MF - De que forma é o que treinador Pedro Martins o marcou?
DP – Ele e o Rui Jorge, na seleção sub-21, foram os treinadores que mais me marcaram. O mister Pedro deu-me a confiança de que precisava, ensinou-me muito do que é o mundo do futebol, levo-o como um pai. Depositou muita confiança em mim num momento muito complicado da minha vida e da minha carreira. Temos uma relação incrível.

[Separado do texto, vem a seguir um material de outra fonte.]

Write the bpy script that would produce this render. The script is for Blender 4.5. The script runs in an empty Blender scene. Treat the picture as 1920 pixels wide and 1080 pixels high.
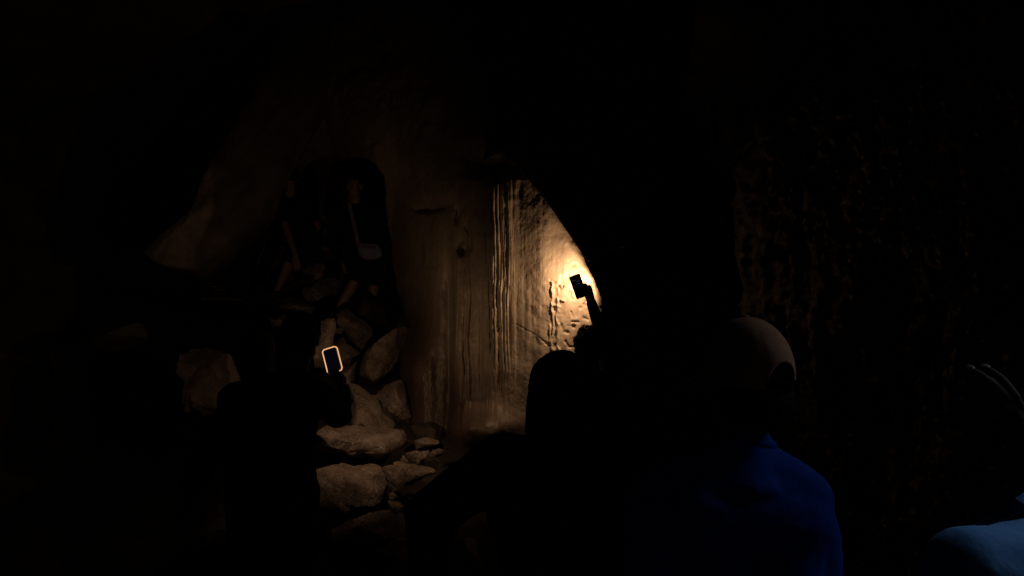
import bpy, bmesh, math, random
import numpy as np
from mathutils import Vector, Matrix

random.seed(7)
rng = np.random.default_rng(7)
S = bpy.context.scene
COL = S.collection
R = math.radians

# ------------------------------------------------------------------ camera
CAMZ, PITCH, F = 1.65, 3.0, 1387.0
cam_d = bpy.data.cameras.new('camera'); cam = bpy.data.objects.new('camera', cam_d); COL.objects.link(cam)
cam_d.sensor_width = 36; cam_d.lens = 36 * F / 1920; cam_d.clip_end = 200; cam_d.clip_start = 0.05
cam.location = (0, 0, CAMZ); cam.rotation_euler = (R(90 + PITCH), 0, 0)
S.camera = cam
_c, _s = math.cos(R(PITCH)), math.sin(R(PITCH))

def P(px, py, d):
    """point of the cave seen in direction (px, py) of the 1920x1080 view, d metres ahead"""
    u, v = (px - 960) / F, (540 - py) / F
    y = _c - v * _s; z = v * _c + _s
    return Vector((u * d / y, d, CAMZ + z * d / y))

def proj(X, Y, Z):
    dz = Z - CAMZ
    f = Y * _c + dz * _s; v = -Y * _s + dz * _c
    return 960 + F * X / f, 540 - F * v / f

# ------------------------------------------------------------------ world, daylight from the cave mouth, exposure
W = bpy.data.worlds.new('World'); S.world = W; W.use_nodes = True
nt = W.node_tree; bg = nt.nodes['Background']
sky = nt.nodes.new('ShaderNodeTexSky'); sky.sky_type = 'NISHITA'; sky.sun_disc = False
SUN_AZ, SUN_EL = R(77), R(36)          # azimuth from +Y towards +X
sky.sun_elevation = SUN_EL; sky.sun_rotation = SUN_AZ
nt.links.new(sky.outputs[0], bg.inputs[0]); bg.inputs[1].default_value = 0.0010
sd = bpy.data.lights.new('sun', 'SUN'); sun = bpy.data.objects.new('sun', sd); COL.objects.link(sun)
sd.energy = 0.42; sd.angle = R(24); sd.color = (0.72, 0.85, 1.0)
sv = Vector((math.sin(SUN_AZ) * math.cos(SUN_EL), math.cos(SUN_AZ) * math.cos(SUN_EL), math.sin(SUN_EL)))
sun.rotation_euler = (-sv).to_track_quat('-Z', 'Y').to_euler(); sun.location = (6, -2, 6)
S.view_settings.view_transform = 'Standard'; S.view_settings.look = 'None'
S.view_settings.exposure = 0; S.view_settings.gamma = 1
TORCH_W = 10.0        # raised phone
TORCH_A = 9.2        # phone of the person at the rock pile
TORCH_COL = (1.0, 0.61, 0.335)

# ------------------------------------------------------------------ numpy noise
_T = rng.random((64, 4096)).astype(np.float32) * 2 - 1
_PX = rng.permutation(4096).astype(np.int32)
def vnoise(x, y, z, seed=0):
    x, y, z = np.broadcast_arrays(np.asarray(x, np.float32), np.asarray(y, np.float32), np.asarray(z, np.float32))
    ix, iy, iz = np.floor(x), np.floor(y), np.floor(z)
    fx, fy, fz = x - ix, y - iy, z - iz
    flat = float(np.ptp(y)) == 0.0 if y.size else True
    ix, iy, iz = ix.astype(np.int32), iy.astype(np.int32), iz.astype(np.int32)
    ux, uy, uz = [t * t * (3 - 2 * t) for t in (fx, fy, fz)]
    T = _T[seed % 64]; off = (seed * 911) & 4095
    ax = [_PX[(ix + a + off) & 4095] for a in (0, 1)]
    def plane(b):
        r0 = [_PX[(axx + iy + b) & 4095] for axx in ax]
        v = [[T[(q_ + (iz + c) * 7) & 4095] for c in (0, 1)] for q_ in r0]
        a0 = v[0][0] + (v[0][1] - v[0][0]) * uz; a1 = v[1][0] + (v[1][1] - v[1][0]) * uz
        return a0 + (a1 - a0) * ux
    p0 = plane(0)
    if flat: return p0
    return p0 + (plane(1) - p0) * uy
def fbm(x, y, z, octs=4, seed=0, gain=0.5, ridged=False):
    a, s, r = 1.0, 0.0, 0.0
    for i in range(octs):
        n = vnoise(x, y, z, seed + i * 17)
        if ridged: n = 1 - 2 * np.abs(n)
        r = r + a * n; s += a; a *= gain
        x, y, z = x * 2.03 + 5.1, y * 2.03 + 1.7, z * 2.03 + 9.2
    return r / s
def sstep(e0, e1, x):
    t = np.clip((x - e0) / (e1 - e0), 0, 1); return t * t * (3 - 2 * t)
def gauss(x, c, w): return np.exp(-((x - c) / w) ** 2)
def seg_dist(px, py, pts):
    best = np.full(px.shape, 1e9)
    for (x0, y0), (x1, y1) in zip(pts, pts[1:]):
        dx, dy = x1 - x0, y1 - y0
        t = np.clip(((px - x0) * dx + (py - y0) * dy) / (dx * dx + dy * dy), 0, 1)
        best = np.minimum(best, np.hypot(px - x0 - t * dx, py - y0 - t * dy))
    return best
def inside(px, py, poly):
    r = np.zeros(px.shape, bool); n = len(poly)
    for i in range(n):
        (x0, y0), (x1, y1) = poly[i], poly[(i + 1) % n]
        c = ((y0 > py) != (y1 > py)) & (px < (x1 - x0) * (py - y0) / (y1 - y0 + 1e-9) + x0)
        r ^= c
    return r
def poly_sd(px, py, poly):
    d = seg_dist(px, py, list(poly) + [poly[0]])
    return np.where(inside(px, py, poly), d, -d)

# ------------------------------------------------------------------ object helpers
def tag(o, label=None, cat=None, group=None, kind=None):
    if label: o['label'] = label
    if cat: o['category'] = cat
    if group: o['group'] = group
    if kind: o['kind'] = kind
    return o
def link(name, me, mat, parent=None, smooth=True):
    if mat: 
        me.materials.clear(); me.materials.append(mat)
    if smooth: me.polygons.foreach_set('use_smooth', [True] * len(me.polygons))
    o = bpy.data.objects.new(name, me); COL.objects.link(o)
    if parent:
        o.parent = parent; o.matrix_parent_inverse = Matrix.Translation(-parent.location)
    return o
def empty(name, loc):
    o = bpy.data.objects.new(name, None); COL.objects.link(o); o.location = loc; o.empty_display_size = .1
    return o
def grid_mesh(name, V, nu, nv, flip=False):
    me = bpy.data.meshes.new(name)
    me.vertices.add(nu * nv); me.vertices.foreach_set('co', V.astype(np.float32).ravel())
    i, j = np.meshgrid(np.arange(nu - 1), np.arange(nv - 1), indexing='ij')
    a = i * nv + j
    q = np.stack([a, a + nv, a + nv + 1, a + 1], -1).reshape(-1, 4)
    if flip: q = q[:, ::-1]
    n = len(q)
    me.loops.add(n * 4); me.loops.foreach_set('vertex_index', np.ascontiguousarray(q).astype(np.int32).ravel())
    me.polygons.add(n)
    me.polygons.foreach_set('loop_start', np.arange(0, n * 4, 4, dtype=np.int32))
    me.polygons.foreach_set('loop_total', np.full(n, 4, np.int32))
    me.update(calc_edges=True); me.validate()
    return me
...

MF - Está a referir-se ao momento em que chega ao Olympiacos depois de rescindir contrato com o Sporting, na sequência do ataque à Academia de Alcochete?
DP - Psicologicamente, precisei de um trabalho extra, vinha de uma lesão de seis meses, além disso tinha passado pelo processo da rescisão e o Pedro Martins ajudou-me muito na integração e minha reestruturação mental. Tive de ter a voltar a jogar passados seis meses e depois do que aconteceu em Alcochete. Falámos horas a fio, ele ensinou-me processos para evoluir a minha mente e a minha forma de jogar, e também tive a ajuda da Susana Torres, que é uma ‘mental coach’ incrível. Ajudou-me, também, a ultrapassar um momento muito difícil e fez-me passar de um patamar da carreira para outro. Devo à Susana Torres e ao Pedro Martins o meu renascimento!

MF - Num momento de grande fragilidade emocional, alguma vez pensou em desistir?
DP - Nunca. O futebol foi sempre a minha primeira e única escolha, mas o que ficou em dúvida foi até onde podia chegar, a que nível podia chegar depois de lesão, da rescisão, de dores e desilusões, de massacres na rua, na internet. Tudo isso ficou muito presente e eu duvidei até que ponto poderia ultrapassar isso, ou se conseguiria atingir um nível elevado. Felizmente, consegui ultrapassar essa fase com a ajuda das pessoas certas e aqui estou eu.

MF - E a carreira fala por si. O seu percurso está a exceder as expectativas?
DP - É um percurso em ascensão, não posso dizer que tive no alto e vim cá para baixo. Vejo melhorias de ano para ano na minha carreira, e estou no sítio certo, na altura certa. Supondo que aos 27, 28 anos é o pico de qualquer jogador, estou mais do que a tempo de alcançar aquilo a que me propus, que é chegar ao topo do futebol mundial.